When co-option does not work, such as in the student protests in 1995, the police were sent in to deal with protestors using tear gas, batons and even live ammunition; squatters and strikers faced similar violence in 1994 and 1995. During this period, Mandela also, despite his earlier strong commitment to struggles against injustice said “unruly” protests could not be tolerated under the post-apartheid state. This was not a moral failing, but was in line with the politics of cross-class alliances, which require “balancing” contending classes – and thus also set deep limits on working class demands.
Conclusion
It goes without saying that Nelson Mandela must be saluted for his sacrifices and contribution to the fight against apartheid. But it is also vital to look at how and why the hopes of millions of people for socialism in South Africa were dashed, and why South Africa today remains the most unequal country in the world.

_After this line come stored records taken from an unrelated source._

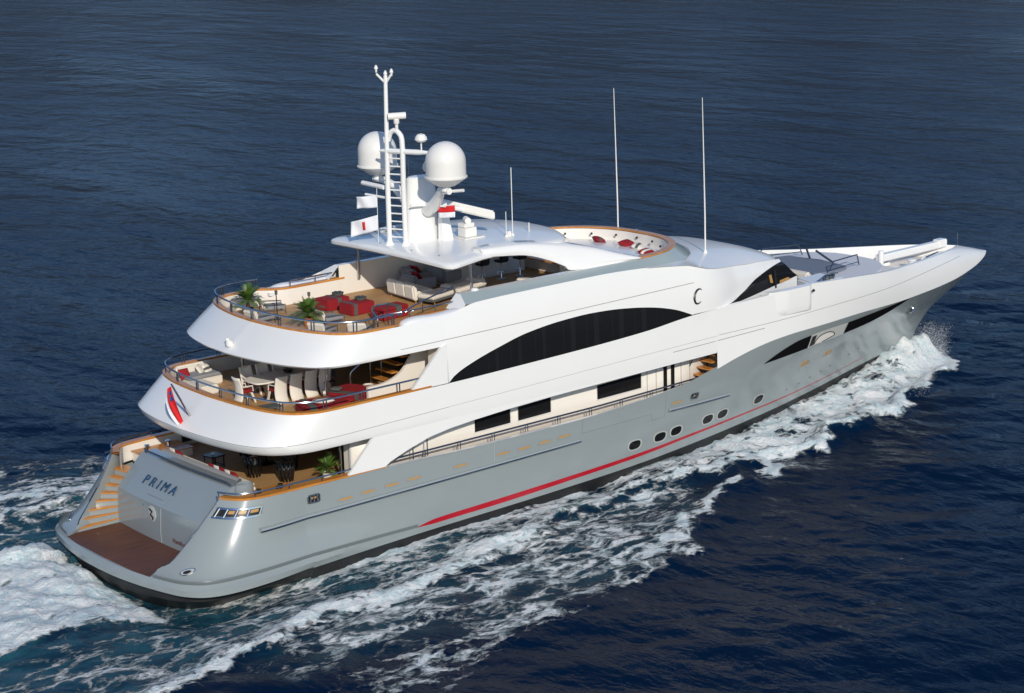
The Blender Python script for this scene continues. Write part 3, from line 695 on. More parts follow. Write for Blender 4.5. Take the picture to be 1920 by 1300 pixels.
# --- fly deck fascia and bridge side ----------------------------------------
FLC = [(7.23, 0), (7.32, 1.3), (7.58, 2.7), (7.95, 3.70), (8.40, 4.25), (9.0, 4.52), (9.9, 4.56), (11.0, 4.56), (12.4, 4.57)]
FLW = [(6.05, 0), (6.15, 1.4), (6.42, 2.8), (6.82, 3.85), (7.3, 4.4), (8.0, 4.68), (9.3, 4.74), (11, 4.74), (12.4, 4.74)]
FLB = [(6.20, 0), (6.30, 1.4), (6.57, 2.75), (6.97, 3.75), (7.45, 4.28), (8.1, 4.58), (9.4, 4.68), (11, 4.70), (12.4, 4.70)]
FLI = [(6.9, 0), (7.0, 1.3), (7.2, 2.6), (7.5, 3.4), (7.9, 3.9), (8.5, 4.2), (9.6, 4.35), (11, 4.4), (12.4, 4.4)]
Zc = itp([(6, 8.10), (11, 8.10), (12.4, 8.12), (13.2, 8.28), (14, 8.42), (16, 8.46), (20, 8.48), (22, 8.42), (23.4, 8.31), (24.6, 8.18), (25.0, 8.14)])
def bandy(h, z):
    return h
b2 = band([(FLI, 7.06), (FLB, 7.075), (mixh(FLB, FLW, .6), 7.10), (FLW, 7.17), (mixh(FLW, FLC, .08), 7.25), (mixh(FLW, FLC, .5), 7.65), (mixh(FLW, FLC, .92), 8.02), (FLC, 8.10)])
def _bl(p):
    x, y, z = p
    if x < 8.6 or z < 7.09: return p
    k = min(1, (x-8.6)/3.7); k = k*k*(3-2*k); ys = -(4.86-.02*max(0, z-5.7)-.22*(max(0, z-6.6)/1.52)**1.6)
    return (x, math.copysign(abs(y)+(-ys-abs(y))*k, y), z)
b2.v = [_bl(p) for p in b2.v]
b2.build('fly_fascia', M['white'], Y, smooth=32)
arc = itp([(12.4, 5.72), (12.75, 5.98), (13.6, 6.30), (14.61, 6.58), (16.23, 6.93), (17.89, 7.09), (19.2, 7.13), (20.2, 7.10), (21.32, 7.01), (22.66, 6.82), (23.84, 6.54), (24.86, 6.15)])
def side_y2(x, z):
    zz = Zc(x); return -(4.86-.02*max(0, z-5.7) - .22*(max(0, z-6.6)/max(.1, zz-6.6))**1.6)
s2 = MB(); xs2 = frange(12.4, 24.86, 48)
s2.grid([[(x, side_y2(x, arc(x)+(Zc(x)-arc(x))*j/9), arc(x)+(Zc(x)-arc(x))*j/9) for x in xs2] for j in range(10)])
P2 = [(12.4, 7.17), (12.15, 7.10), (10.73, 5.72), (12.4, 5.72)]
s2.prism([(x, -4.835, z) for x, z in P2], [(x, -4.72, z) for x, z in P2])
s2.mirror().build('bridge_side', M['white'], Y, smooth=40)
# salon window: recessed dark glass, with mullion lines
g_ = MB(); xs3 = frange(12.42, 24.8, 40)
g_.grid([[(x, side_y2(x, Zt(x)+(arc(x)-Zt(x))*j/4)+.05, Zt(x)+(arc(x)-Zt(x))*j/4 + (.03 if j == 4 else 0) - (.03 if j == 0 else 0)) for x in xs3] for j in range(5)])
sw = g_.mirror().build('salon_window', M['glass'], Y)
for x in (14.3, 15.4, 16.6, 18.0, 19.2, 20.5, 21.7, 22.9):
    xa, xb = x+.35, x+.35+(.16 if x < 18 else .26)
    if xb < 23: MB().grid([[(xx, side_y2(xx, Zt(xx)+(arc(xx)-Zt(xx))*j/4)+.040, Zt(xx)+(arc(xx)-Zt(xx))*j/4) for xx in (xa, xb)] for j in range(5)]).mirror().build('curtain_strip', mat('curtain_behind_glass', (.0145, .0145, .017), .10, spec=.2) if x == 14.3 else bpy.data.materials['curtain_behind_glass'], sw)
    MB().tube([(x, side_y2(x, z)+.045, z) for z in frange(Zt(x)+.02, arc(x)-.02, 5)], .012, 4).mirror().build('window_mullion', mat('mullion', (.018, .018, .02), .25) if x == 14.3 else bpy.data.materials['mullion'], sw)
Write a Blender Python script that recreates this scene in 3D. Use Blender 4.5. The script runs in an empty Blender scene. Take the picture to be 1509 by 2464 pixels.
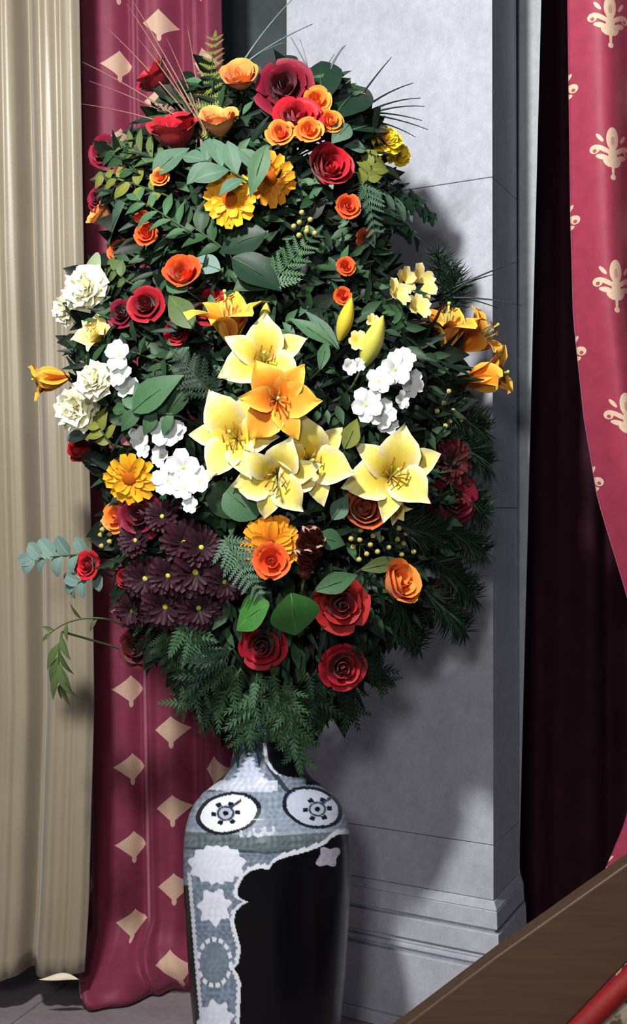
import bpy, math, random
import numpy as np
from mathutils import Vector, Matrix

random.seed(7); np.random.seed(7)
rnd = random.random
C = bpy.context.scene.collection
PI = math.pi

# ------------------------------------------------------------------ camera, world, lights, exposure
F = 3520.0                                    # focal length in pixels of the 1509x2464 frame
CAMZ = 1.25
cd = bpy.data.cameras.new('camera'); cam = bpy.data.objects.new('camera', cd); C.objects.link(cam)
cam.location = (0, 0, CAMZ); cam.rotation_euler = (PI/2, 0, 0)
cd.sensor_fit = 'HORIZONTAL'; cd.sensor_width = 36.0; cd.lens = 36.0*F/1509.0; cd.clip_end = 50
bpy.context.scene.camera = cam

w = bpy.data.worlds.new('world'); bpy.context.scene.world = w; w.use_nodes = True
w.node_tree.nodes['Background'].inputs[0].default_value = (0.80, 0.88, 1.0, 1)
w.node_tree.nodes['Background'].inputs[1].default_value = 0.11

def lamp(name, loc, target, power, size, col):
    l = bpy.data.lights.new(name, 'AREA'); l.shape = 'DISK'; l.size = size; l.energy = power; l.color = col
    o = bpy.data.objects.new(name, l); C.objects.link(o); o.location = loc
    o.rotation_euler = (Vector(target)-Vector(loc)).to_track_quat('-Z', 'Y').to_euler()
    return o
lamp('ceiling_spot', (-0.72, 1.30, 2.85), (0.05, 3.4, 1.3), 88, 0.20, (1.0, 0.97, 0.94))
lamp('front_fill', (-0.5, -0.7, 2.0), (0, 3.3, 0.5), 34, 0.5, (1.0, 0.97, 0.95))  # added fill from behind the camera, lifts vase and lower wall; no actual lamp

vs = bpy.context.scene.view_settings
vs.view_transform = 'Standard'; vs.look = 'None'; vs.gamma = 1; vs.exposure = 0.0; vs.use_curve_mapping = False

# ------------------------------------------------------------------ helpers
def W(px, py, d):
    return Vector(((px-754.5)/F*d, d, CAMZ-(py-1232.0)/F*d))
def lin(c):
    return tuple(((v/255.0)/12.92 if v/255.0 <= 0.04045 else ((v/255.0+0.055)/1.055)**2.4) for v in c)
def lin4(c): return lin(c)+(1.0,)

class X:                                       # tiny expression wrapper over shader math nodes
    def __init__(s, nt, v): s.nt, s.v = nt, v
    def _op(s, op, *a):
        n = s.nt.nodes.new('ShaderNodeMath'); n.operation = op
        for k, b in enumerate((s,)+a):
            b = b.v if isinstance(b, X) else b
            if isinstance(b, (int, float)): n.inputs[k].default_value = b
            else: s.nt.links.new(b, n.inputs[k])
        return X(s.nt, n.outputs[0])
    def __add__(s, b): return s._op('ADD', b)
    def __sub__(s, b): return s._op('SUBTRACT', b)
    def __mul__(s, b): return s._op('MULTIPLY', b)
    def __truediv__(s, b): return s._op('DIVIDE', b)
    def abs(s): return s._op('ABSOLUTE')
    def pow(s, b): return s._op('POWER', b)
    def lt(s, b): return s._op('LESS_THAN', b)
    def max(s, b): return s._op('MAXIMUM', b)
    def fract(s): return s._op('FRACT')

def mat_new(name):
    m = bpy.data.materials.new(name); m.use_nodes = True
    nt = m.node_tree; return m, nt, nt.nodes['Principled BSDF']
def mixc(nt, fac, a, b, mode='MIX'):
    n = nt.nodes.new('ShaderNodeMix'); n.data_type = 'RGBA'; n.blend_type = mode
    for s, v in ((n.inputs[0], fac), (n.inputs[6], a), (n.inputs[7], b)):
        if isinstance(v, X): v = v.v
        if isinstance(v, (int, float, tuple)): s.default_value = v
        else: nt.links.new(v, s)
    return n.outputs[2]
def noise(nt, scale, detail=4, rough=.6, vec=None):
    n = nt.nodes.new('ShaderNodeTexNoise'); n.inputs['Scale'].default_value = scale
    n.inputs['Detail'].default_value = detail; n.inputs['Roughness'].default_value = rough
    if vec is None:
        t = nt.nodes.new('ShaderNodeTexCoord'); vec = t.outputs['Object']
    nt.links.new(vec, n.inputs['Vector'])
    return X(nt, n.outputs[0])
def bump(nt, bs, h, strength, dist=.01):
    b = nt.nodes.new('ShaderNodeBump'); b.inputs['Strength'].default_value = strength; b.inputs['Distance'].default_value = dist
    nt.links.new(h.v, b.inputs['Height']); nt.links.new(b.outputs[0], bs.inputs['Normal'])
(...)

Through this we can draw many lessons: about how it is vital to base struggles on direct democracy, how important it is not to cede power to a leadership (even if they are the calibre of Mandela), and how embracing capitalism and taking state power, which were both central to the historical ANC project, cannot bring genuine freedom and equality to the majority (even if that state is headed by someone like Mandela). On the contrary, these measures generate conditions that consistently undermine social and economic equality, as well as possibilities for grassroots and participatory democracy and decision-making.